Üblicherweise findet im Anschluss an eine archäologische Grabung die Auswertung aller Funde und Befunde statt, deren Ergebnisse dann veröffentlicht werden. Im Fall der Theaterterrasse des antiken Aigeira im Norden der Peloponnes konnte das nicht in dieser Weise erfolgen. Der damalige Grabungsleiter Wilhelm Alzinger verstarb verfrüht und die Funde aus seinen zwischen 1972 und 1988 in diesem Areal durchgeführten Grabungen wurden ohne weitere Auswertung in Aufbewahrungskisten verpackt und verwahrt. Als sie in ein neues Depot umgesiedelt werden mussten, wurde rasch klar, dass die alten Kisten auseinanderzufallen drohten und der Inhalt daher systematisch in neue Behältnisse umgepackt werden musste, um zusammengehörige Fundkomplexe zu bewahren. Bei der Durchsicht des Materials erkannte Walter Gauß, derzeitiger Leiter der Grabung Aigeira und Mitarbeiter des Österreichischen Archäologischen Instituts der ÖAW in Athen, dass die Funde aus Alzingers Grabungen äußerst interessant und vielversprechend waren, und nahm die Forschungen zum Theaterbereich wieder auf.

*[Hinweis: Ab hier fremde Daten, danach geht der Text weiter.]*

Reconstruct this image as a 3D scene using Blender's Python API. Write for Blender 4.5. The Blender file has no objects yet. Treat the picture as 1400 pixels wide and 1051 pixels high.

Walter Gauß: „Ich sehe es als Verantwortung eines Archäologen gegenüber der Grabungsstätte, nicht nur eigene aktuelle Arbeiten der Öffentlichkeit zugänglich zu machen, sondern auch ältere Forschungsergebnisse, die durch widrige Umstände bisher nicht publiziert werden konnten.“
Geophysik zeigt unerwartetes Ergebnis
Mithilfe heutiger Methoden überprüften Walter Gauß und sein Team zwischen 2011‒2018 die bisher vorliegenden Informationen. Die Ergebnisse wurden nun in einer Open-Access-Publikation vorgelegt.
Gezielte Nachgrabungen lieferten neue Erkenntnisse, vor allem zu den bislang kaum bekannten Gebäuden A, B und C, die wohl als Schatzhäuser, Bankettgebäude oder Kulträume dienten. Auch die Interpretation des von Alzinger als Heiligtum der Tyche gedeuteten großen Peristylgebäudes musste revidiert werden. Überraschend war das Ergebnis der geophysikalischen Untersuchungen. Es zeigt, dass noch mindestens ein weiteres, bisher unbekanntes Gebäude mit mehreren Bauphasen im Theater existierte.
Die Aufarbeitung der alten Forschungen in Kombination mit neuen Untersuchungen erbrachte Informationen zur Entstehung und Deutung des Ensembles auf der Theaterterrasse. Zahlreiche Fragen sind aber weiterhin offen, etwa in welchem Zusammenhang die Gebäude zueinanderstanden und welche Funktion sie genau hatten. Weitere Forschungsprojekte dazu und eine Folgepublikation sind bereits in Arbeit.
Die Theaterterrasse von Aigeira ist in den Sommermonaten für Besucher:innen geöffnet.